§ **YOUR GOAL**:
Spot each line in the records below where the word "pixels" occurs, then copy it.

§ **RECORDED INFORMATION**:
BEGIN

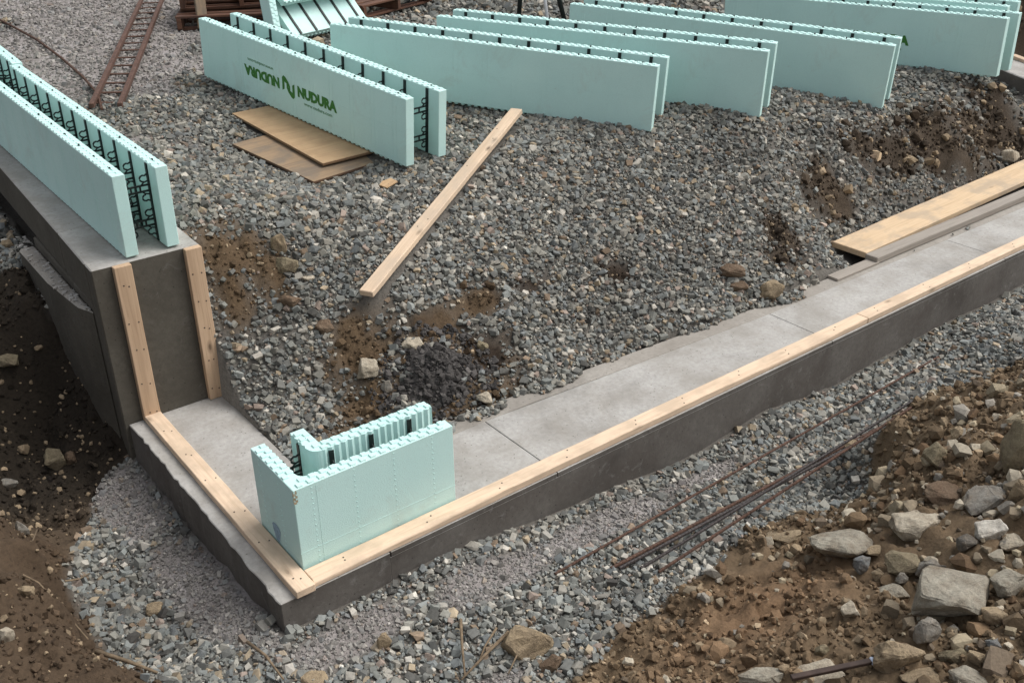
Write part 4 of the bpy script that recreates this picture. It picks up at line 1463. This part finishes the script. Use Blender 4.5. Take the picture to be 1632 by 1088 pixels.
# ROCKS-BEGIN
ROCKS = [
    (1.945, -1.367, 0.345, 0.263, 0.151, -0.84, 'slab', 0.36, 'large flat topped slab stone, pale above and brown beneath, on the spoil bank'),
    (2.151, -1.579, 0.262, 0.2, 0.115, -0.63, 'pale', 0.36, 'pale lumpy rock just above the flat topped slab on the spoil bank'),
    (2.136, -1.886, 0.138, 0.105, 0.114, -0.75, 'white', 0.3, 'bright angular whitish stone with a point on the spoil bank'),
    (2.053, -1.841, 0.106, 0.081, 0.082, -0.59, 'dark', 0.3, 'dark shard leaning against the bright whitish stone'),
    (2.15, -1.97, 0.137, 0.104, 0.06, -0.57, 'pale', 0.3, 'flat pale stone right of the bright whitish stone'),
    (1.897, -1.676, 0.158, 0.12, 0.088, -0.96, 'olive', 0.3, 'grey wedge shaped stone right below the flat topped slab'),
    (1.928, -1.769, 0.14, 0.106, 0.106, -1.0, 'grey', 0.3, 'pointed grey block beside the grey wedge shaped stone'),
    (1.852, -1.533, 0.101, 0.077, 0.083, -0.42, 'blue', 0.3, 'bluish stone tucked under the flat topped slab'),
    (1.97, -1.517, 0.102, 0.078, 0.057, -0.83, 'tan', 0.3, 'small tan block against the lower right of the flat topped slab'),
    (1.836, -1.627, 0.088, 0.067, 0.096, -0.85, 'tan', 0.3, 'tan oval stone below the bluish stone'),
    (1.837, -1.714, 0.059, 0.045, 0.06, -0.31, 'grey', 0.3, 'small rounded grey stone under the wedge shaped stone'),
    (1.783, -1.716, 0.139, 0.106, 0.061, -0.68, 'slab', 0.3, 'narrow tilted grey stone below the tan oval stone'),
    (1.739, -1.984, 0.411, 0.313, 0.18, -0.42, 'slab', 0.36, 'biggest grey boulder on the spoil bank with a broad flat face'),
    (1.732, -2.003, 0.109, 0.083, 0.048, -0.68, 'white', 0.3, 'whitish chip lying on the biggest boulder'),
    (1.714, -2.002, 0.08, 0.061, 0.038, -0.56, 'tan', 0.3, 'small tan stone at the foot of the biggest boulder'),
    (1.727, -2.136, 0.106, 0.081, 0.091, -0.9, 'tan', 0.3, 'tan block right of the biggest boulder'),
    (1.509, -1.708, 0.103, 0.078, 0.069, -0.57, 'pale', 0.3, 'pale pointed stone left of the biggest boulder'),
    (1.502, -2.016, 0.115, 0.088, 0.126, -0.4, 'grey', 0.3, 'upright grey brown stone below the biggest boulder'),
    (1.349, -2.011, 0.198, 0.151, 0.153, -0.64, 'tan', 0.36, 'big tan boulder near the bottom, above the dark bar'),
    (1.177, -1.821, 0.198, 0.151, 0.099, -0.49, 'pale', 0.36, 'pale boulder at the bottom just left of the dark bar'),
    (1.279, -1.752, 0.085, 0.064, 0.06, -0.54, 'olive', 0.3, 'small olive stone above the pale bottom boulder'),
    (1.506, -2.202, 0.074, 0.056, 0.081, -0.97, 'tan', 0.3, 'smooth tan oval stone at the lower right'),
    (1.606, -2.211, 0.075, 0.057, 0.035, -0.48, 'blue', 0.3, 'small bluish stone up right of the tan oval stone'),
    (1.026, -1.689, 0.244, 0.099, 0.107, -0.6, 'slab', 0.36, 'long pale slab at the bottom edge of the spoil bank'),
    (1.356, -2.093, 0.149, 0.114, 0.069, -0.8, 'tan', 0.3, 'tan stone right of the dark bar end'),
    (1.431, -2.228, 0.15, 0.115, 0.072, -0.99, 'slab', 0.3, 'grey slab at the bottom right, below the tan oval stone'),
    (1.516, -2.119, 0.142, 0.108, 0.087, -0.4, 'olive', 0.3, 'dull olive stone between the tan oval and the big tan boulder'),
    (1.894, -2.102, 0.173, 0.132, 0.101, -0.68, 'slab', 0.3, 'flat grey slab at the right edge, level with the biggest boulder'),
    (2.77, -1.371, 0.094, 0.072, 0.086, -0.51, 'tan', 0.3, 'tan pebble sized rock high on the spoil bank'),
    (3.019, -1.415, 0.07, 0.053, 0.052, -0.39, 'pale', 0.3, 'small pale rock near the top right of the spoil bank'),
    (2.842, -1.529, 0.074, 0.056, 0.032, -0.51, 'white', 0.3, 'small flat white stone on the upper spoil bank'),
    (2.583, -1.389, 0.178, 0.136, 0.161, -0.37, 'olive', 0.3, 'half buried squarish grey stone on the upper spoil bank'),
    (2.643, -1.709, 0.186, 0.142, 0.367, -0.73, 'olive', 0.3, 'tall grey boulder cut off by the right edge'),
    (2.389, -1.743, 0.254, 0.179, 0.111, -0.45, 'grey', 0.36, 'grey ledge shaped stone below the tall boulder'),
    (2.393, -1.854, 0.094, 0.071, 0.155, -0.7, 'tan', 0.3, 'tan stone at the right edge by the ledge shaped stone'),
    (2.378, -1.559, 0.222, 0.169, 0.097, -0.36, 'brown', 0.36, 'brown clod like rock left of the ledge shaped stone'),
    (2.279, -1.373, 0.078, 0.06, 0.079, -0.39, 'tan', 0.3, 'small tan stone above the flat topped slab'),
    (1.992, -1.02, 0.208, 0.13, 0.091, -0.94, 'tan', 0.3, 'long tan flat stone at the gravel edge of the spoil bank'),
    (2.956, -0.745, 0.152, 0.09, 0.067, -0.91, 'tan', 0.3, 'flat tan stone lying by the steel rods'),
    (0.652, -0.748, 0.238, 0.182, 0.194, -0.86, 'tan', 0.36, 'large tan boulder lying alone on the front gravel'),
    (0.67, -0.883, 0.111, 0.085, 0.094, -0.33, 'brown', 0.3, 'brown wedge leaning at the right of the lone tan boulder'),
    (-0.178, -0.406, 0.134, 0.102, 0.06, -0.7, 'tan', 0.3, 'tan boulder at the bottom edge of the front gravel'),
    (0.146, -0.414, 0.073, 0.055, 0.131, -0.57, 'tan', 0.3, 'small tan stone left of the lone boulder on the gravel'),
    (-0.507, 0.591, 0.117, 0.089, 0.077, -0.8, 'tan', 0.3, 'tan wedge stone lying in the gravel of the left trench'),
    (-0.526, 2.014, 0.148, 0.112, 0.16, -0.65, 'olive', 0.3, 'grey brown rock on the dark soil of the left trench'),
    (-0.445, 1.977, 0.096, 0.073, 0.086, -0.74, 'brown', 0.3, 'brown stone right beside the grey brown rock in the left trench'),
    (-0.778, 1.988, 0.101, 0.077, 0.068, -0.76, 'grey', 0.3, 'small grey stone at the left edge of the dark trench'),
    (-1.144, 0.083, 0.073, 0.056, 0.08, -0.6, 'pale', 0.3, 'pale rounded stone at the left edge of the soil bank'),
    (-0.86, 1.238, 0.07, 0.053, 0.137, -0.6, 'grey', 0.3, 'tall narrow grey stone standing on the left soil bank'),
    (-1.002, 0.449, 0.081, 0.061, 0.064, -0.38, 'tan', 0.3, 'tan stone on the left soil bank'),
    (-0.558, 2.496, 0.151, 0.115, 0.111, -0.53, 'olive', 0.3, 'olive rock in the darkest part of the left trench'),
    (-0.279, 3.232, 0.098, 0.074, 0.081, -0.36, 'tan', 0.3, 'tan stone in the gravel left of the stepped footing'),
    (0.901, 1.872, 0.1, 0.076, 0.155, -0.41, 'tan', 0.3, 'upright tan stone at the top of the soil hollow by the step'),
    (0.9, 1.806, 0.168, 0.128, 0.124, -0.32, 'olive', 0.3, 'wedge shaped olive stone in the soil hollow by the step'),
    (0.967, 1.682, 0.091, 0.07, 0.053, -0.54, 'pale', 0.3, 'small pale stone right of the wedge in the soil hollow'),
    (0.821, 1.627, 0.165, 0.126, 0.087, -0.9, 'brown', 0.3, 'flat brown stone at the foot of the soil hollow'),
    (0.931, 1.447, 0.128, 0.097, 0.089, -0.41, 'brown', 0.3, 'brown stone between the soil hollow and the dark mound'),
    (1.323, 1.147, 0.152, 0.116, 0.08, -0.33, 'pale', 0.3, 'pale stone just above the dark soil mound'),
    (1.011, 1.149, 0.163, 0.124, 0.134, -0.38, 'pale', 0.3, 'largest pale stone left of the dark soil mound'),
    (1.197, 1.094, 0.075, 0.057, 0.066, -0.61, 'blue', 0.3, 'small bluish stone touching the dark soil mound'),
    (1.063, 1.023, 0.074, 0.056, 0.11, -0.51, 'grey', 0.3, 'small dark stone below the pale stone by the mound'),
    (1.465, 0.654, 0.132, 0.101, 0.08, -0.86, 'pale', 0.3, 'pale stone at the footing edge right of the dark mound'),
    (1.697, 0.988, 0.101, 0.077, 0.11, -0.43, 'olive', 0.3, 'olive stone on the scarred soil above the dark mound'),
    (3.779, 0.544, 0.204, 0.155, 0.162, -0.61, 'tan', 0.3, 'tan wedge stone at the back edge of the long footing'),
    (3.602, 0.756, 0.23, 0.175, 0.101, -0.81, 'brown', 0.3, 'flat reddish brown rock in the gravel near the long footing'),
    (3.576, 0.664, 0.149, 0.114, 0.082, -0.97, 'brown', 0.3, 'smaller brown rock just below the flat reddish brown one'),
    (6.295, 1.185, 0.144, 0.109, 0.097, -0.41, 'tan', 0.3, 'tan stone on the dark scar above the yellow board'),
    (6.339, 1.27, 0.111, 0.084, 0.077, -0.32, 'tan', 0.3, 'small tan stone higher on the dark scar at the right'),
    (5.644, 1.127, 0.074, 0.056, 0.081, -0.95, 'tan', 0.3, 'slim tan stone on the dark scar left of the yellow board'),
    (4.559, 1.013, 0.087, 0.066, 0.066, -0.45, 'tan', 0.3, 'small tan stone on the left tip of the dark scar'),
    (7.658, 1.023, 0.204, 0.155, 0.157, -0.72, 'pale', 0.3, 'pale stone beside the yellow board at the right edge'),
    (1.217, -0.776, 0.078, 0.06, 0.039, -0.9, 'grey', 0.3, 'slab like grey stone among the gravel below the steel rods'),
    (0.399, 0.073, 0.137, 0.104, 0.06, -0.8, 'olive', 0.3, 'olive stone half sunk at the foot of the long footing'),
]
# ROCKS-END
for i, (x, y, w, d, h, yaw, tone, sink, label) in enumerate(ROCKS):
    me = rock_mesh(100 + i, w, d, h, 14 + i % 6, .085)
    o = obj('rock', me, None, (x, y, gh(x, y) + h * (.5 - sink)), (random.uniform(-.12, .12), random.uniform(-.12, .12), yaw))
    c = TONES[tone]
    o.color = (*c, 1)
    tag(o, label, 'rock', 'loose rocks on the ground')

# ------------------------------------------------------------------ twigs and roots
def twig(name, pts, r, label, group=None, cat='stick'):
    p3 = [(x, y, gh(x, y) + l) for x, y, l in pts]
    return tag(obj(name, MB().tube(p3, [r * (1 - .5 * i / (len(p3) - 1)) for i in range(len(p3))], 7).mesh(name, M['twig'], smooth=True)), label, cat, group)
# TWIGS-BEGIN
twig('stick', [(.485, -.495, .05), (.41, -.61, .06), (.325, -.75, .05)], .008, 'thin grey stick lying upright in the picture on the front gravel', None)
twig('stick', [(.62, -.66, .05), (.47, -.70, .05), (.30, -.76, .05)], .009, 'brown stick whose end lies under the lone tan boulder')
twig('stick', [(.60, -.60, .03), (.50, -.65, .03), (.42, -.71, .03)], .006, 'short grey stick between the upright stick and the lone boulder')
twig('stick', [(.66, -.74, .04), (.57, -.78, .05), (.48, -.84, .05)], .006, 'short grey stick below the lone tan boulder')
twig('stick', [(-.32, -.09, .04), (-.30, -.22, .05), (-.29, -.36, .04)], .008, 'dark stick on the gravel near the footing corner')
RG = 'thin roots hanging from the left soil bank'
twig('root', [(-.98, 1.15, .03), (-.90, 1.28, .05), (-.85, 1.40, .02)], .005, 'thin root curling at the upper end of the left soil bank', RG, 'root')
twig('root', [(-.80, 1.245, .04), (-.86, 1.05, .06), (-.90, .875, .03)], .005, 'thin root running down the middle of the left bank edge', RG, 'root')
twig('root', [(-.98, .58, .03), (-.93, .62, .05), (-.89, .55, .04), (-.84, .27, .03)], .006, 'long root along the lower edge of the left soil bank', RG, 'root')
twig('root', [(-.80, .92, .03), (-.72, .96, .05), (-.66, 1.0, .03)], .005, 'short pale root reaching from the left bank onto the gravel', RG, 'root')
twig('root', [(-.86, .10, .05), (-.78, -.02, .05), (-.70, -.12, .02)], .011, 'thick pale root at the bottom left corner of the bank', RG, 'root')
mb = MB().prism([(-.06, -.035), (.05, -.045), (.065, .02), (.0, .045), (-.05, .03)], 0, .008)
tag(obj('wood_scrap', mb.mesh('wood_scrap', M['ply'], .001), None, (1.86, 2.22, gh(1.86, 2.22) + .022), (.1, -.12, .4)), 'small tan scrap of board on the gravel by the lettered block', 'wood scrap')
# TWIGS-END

END
BEGIN

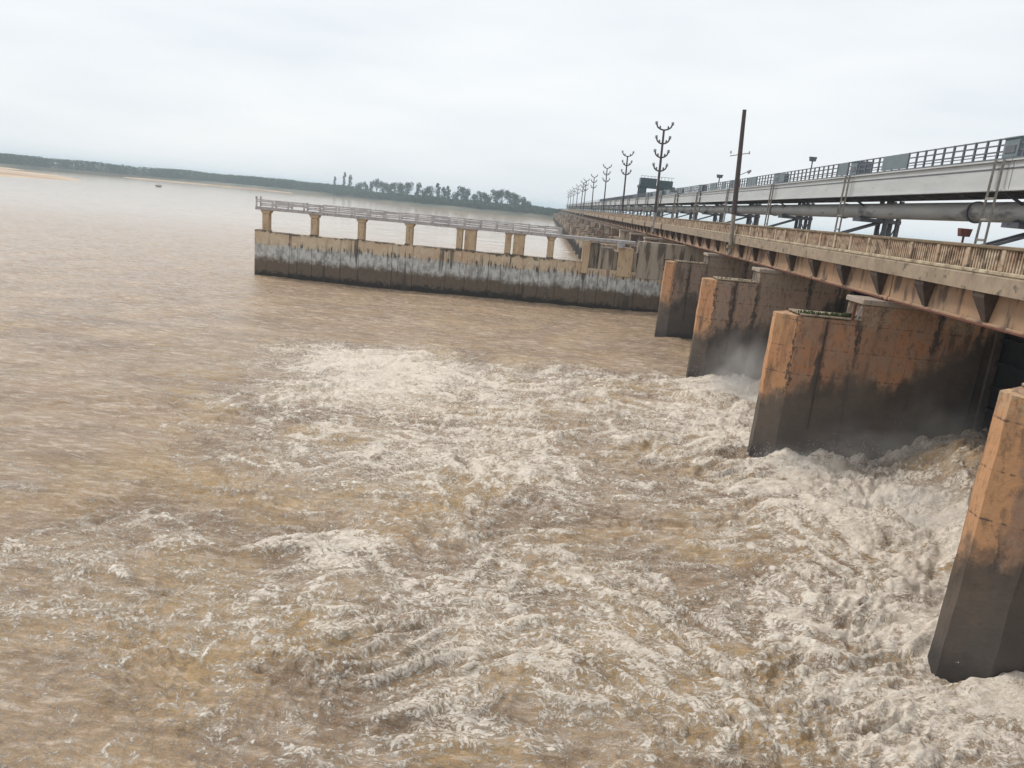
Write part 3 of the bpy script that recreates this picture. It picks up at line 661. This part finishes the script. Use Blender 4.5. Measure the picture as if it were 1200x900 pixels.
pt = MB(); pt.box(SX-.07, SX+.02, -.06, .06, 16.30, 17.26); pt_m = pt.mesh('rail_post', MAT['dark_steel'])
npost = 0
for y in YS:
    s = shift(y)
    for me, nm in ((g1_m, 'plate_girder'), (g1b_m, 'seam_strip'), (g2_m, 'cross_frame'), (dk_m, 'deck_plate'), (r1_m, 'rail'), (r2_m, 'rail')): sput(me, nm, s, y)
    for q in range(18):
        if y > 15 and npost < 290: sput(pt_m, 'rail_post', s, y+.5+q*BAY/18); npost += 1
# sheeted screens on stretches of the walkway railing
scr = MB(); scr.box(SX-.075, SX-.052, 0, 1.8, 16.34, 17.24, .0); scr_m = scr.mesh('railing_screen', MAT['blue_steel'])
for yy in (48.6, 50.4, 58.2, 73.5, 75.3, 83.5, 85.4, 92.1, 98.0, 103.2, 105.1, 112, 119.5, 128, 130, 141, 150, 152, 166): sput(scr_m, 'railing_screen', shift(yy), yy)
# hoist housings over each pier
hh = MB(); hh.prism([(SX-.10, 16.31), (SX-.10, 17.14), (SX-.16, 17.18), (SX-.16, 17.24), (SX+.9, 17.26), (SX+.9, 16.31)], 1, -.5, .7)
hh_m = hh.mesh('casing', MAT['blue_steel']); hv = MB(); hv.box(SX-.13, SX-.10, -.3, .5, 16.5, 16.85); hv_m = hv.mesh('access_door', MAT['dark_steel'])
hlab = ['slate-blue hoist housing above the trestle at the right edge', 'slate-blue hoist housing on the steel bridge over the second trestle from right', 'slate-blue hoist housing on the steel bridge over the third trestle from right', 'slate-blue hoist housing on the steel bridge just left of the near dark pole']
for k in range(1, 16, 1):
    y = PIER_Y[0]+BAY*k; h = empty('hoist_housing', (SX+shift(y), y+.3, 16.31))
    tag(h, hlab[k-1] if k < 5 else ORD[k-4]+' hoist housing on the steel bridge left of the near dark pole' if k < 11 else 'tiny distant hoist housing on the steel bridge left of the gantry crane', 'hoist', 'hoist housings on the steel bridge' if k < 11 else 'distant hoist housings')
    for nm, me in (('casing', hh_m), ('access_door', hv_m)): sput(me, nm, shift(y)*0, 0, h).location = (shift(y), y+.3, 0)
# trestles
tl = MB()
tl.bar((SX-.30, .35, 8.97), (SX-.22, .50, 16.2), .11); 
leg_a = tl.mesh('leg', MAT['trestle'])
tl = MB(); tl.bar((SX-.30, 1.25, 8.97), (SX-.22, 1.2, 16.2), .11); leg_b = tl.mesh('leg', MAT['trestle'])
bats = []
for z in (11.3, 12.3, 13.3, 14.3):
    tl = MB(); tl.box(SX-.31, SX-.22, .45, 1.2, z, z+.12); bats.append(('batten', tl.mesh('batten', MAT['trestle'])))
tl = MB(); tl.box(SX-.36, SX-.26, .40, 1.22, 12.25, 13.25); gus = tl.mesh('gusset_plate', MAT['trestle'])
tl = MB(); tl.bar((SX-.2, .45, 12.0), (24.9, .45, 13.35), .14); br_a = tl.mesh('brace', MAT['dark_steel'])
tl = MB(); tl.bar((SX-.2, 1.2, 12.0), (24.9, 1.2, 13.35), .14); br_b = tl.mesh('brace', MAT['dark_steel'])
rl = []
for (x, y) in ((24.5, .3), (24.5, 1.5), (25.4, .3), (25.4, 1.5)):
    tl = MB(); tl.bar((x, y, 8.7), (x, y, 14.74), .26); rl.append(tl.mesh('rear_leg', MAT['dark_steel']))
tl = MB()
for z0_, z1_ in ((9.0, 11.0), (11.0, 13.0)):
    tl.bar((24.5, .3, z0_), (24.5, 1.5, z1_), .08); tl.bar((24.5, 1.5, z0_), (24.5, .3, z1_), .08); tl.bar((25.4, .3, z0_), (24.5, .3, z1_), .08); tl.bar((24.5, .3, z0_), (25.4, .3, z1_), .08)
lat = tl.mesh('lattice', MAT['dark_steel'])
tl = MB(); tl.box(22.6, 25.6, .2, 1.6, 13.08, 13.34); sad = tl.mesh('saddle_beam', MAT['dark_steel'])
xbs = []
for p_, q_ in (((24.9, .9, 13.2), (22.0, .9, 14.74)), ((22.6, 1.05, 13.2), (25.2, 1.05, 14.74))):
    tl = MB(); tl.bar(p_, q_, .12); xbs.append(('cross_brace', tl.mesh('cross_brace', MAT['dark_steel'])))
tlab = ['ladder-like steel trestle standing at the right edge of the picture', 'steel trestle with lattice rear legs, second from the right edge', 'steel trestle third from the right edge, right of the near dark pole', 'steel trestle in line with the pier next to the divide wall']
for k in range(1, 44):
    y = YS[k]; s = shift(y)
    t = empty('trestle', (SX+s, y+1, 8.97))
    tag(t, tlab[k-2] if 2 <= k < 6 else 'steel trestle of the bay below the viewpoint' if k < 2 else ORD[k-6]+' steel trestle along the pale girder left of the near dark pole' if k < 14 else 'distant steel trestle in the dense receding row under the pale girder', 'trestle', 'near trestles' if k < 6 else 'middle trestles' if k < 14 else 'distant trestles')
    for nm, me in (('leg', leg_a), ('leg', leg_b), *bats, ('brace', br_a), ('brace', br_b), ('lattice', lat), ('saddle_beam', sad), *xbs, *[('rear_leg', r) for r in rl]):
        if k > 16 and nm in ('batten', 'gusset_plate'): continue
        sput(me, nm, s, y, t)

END

§ **SOLUTION**:
Write part 4 of the bpy script that recreates this picture. It picks up at line 1463. This part finishes the script. Use Blender 4.5. Take the picture to be 1632 by 1088 pixels.
Write part 3 of the bpy script that recreates this picture. It picks up at line 661. This part finishes the script. Use Blender 4.5. Measure the picture as if it were 1200x900 pixels.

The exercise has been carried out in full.